This will not come as a shock, but Jesus is better than a 12-step program. I have the privilege of serving as a Resilient Recovery group facilitator, and many of the women in the program have gotten sober with the aid of Alcoholics Anonymous. While I am grateful for the help they received that kept them alive long enough to hear the gospel, there is a degree of reframing that needs to happen in the area of identity once they know Jesus.
Even if you’ve never stepped foot in AA, you’ve seen it on TV: “Hi, my name is Taylor, and I’m an alcoholic.”
“Hi, Taylor.”
Really? Thirty, forty, fifty years of a person’s life can be summed up by classifying their pet sin? These are mothers, sisters, entrepreneurs, students getting their GEDs or tech certifications. They’ve experienced unimaginable loss and redeeming love. They are survivors, storytellers, and breakers of generational strongholds. But most of all, they are children of God.

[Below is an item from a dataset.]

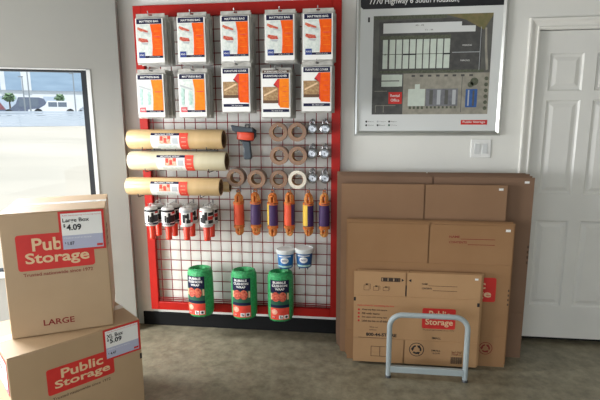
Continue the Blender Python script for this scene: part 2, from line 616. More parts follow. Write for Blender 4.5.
b.box((DX0, 0.066, 0), (L + 0.012, 0.15, DZ), 'trim_paint')
b.box((L, 0.08, 0.0), (Rr, 0.15, 0.06), 'dark_gap')
b.box((L, 0.14, 0.06), (Rr, 0.15, zt), 'dark_gap')
struct(b.build('trim_1'))
b = MB()       # moulded casing
prof = [(0, 0.0), (0, -0.010), (0.010, -0.014), (0.018, -0.009), (0.042, -0.012), (0.050, -0.019), (0.062, -0.020), (0.066, -0.014), (0.066, 0.0)]   # (distance from opening, y)
for (xa, sgn) in ((DX0 + 0.004, -1), (DX1 - 0.004, 1)):
    n = len(prof)
    pts = []
    for d, y in prof: pts.append((xa + sgn * d, y, 0))
    for d, y in prof: pts.append((xa + sgn * d, y, DZ - 0.004 + d))
    b.faces(pts, [(k, k + 1, n + k + 1, n + k) for k in range(n - 1)], 'trim_paint')
pts = [(DX0 + 0.004 - d, y, DZ - 0.004 + d) for d, y in prof] + [(DX1 - 0.004 + d, y, DZ - 0.004 + d) for d, y in prof]
b.faces(pts, [(k, k + 1, n + k + 1, n + k) for k in range(n - 1)], 'trim_paint')
struct(b.build('trim_2'))

# ------------------------------------------------------------------ outside the window
EO, EL = V3((-0.588, 0.809, 0)), V3((0.809, 0.588, 0))
CAMB = V3((0, -3.19, 0))
E = lambda l, d, z: CAMB + EL * l + EO * d + V3((0, 0, z))
gz = lambda d: -0.10 + (d - 4.2) * 0.0292
b = MB()
b.faces([E(-30, 4.2, gz(4.2)), E(30, 4.2, gz(4.2)), E(30, 43, gz(43)), E(-30, 43, gz(43))], [(0, 1, 2, 3)], 'lot_concrete')
struct(b.build('ground_parking_lot'))
b = MB()
b.faces([E(-60, 43, gz(43)), E(60, 43, gz(43)), E(60, 45, 1.72), E(-60, 45, 1.72), E(60, 130, 1.9), E(-60, 130, 1.9)], [(0, 1, 2, 3), (3, 2, 4, 5)], 'street_asphalt')
struct(b.build('ground_street'))

ME = Matrix(((EL.x, EO.x, 0, CAMB.x), (EL.y, EO.y, 0, CAMB.y), (0, 0, 1, 0), (0, 0, 0, 1)))   # local x lateral, y away
fr = thing('boundary_fence', 'long white horizontal slat fence across the far side of the parking lot', 'fence', E(0, 40, gz(40)))
b = MB()
RE = Matrix(((EL.x, EO.x, 0, 0), (EL.y, EO.y, 0, 0), (0, 0, 1, 0), (0, 0, 0, 1)))
for k in range(7):
    b.box((-14, -0.02, 0.02 + k * 0.16), (16, 0.02, 0.02 + k * 0.16 + 0.14), 'fence_white', RE)
b.build('slat_panel', fr)
for k in range(8):
    b = MB()
    b.box((-13.2 + k * 4.0, 0.02, -0.05), (-13.1 + k * 4.0, 0.12, 1.22), 'fence_post', RE)
    b.build('post', fr)


def car(l, d, label, paint, tall, length, mirror=1):
    t = thing('car', label, 'car', E(l, d, 1.72 + (d - 45) * 0.0021), 'parked cars seen through the window')
    h = tall
    prof = [(-0.5, 0.22), (-0.5, 0.55), (-0.46, 0.60), (-0.30, 0.64), (-0.17, h * 0.62), (-0.12, h), (0.26, h), (0.36, h * 0.93), (0.46, 0.66), (0.5, 0.6), (0.5, 0.22)]
    prof = [(x * length * mirror, z if z < 0.7 else z) for x, z in prof]
    prof[4] = (prof[4][0], 0.66 + (h - 0.66) * 0.45)
    b = MB()
    MX = RE @ XZ
    b.prism(prof if mirror < 0 else prof, -0.85, 0.85, paint, MX)
    b.build('body', t)
    b = MB()
    for x0, x1 in ((-0.11, 0.06), (0.08, 0.25)):
        b.box((x0 * length * mirror, -0.862, 0.68 + (h - 0.68) * 0.2), (x1 * length * mirror, -0.851, h - 0.12), 'car_glass', RE)
    b.build('side_windows', t)
    for x in (-0.31, 0.31):
        b = MB()
        b.lathe([(0, -0.1), (0.31, -0.1), (0.33, -0.06), (0.33, 0.06), (0.31, 0.1), (0, 0.1)], 'tyre',
                RE @ Matrix.Translation((x * length, -0.78, 0.33)) @ Matrix.Rotation(math.radians(90), 4, 'X'), 18)
        b.build('wheel', t)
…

“Alcoholics” might be what they were, but they’ve been given a new identity. As Paul writes, “Neither … thieves nor the greedy nor drunkards nor slanderers nor swindlers will inherit the kingdom of God. And that is what some of you were. But you were washed, you were sanctified, you were justified in the name of the Lord Jesus Christ and by the Spirit of our God” (1 Corinthians 6:9-11).
What about you? Would you rather introduce yourself as the pet sin of your past or who you are in Christ? Live in that new identity today.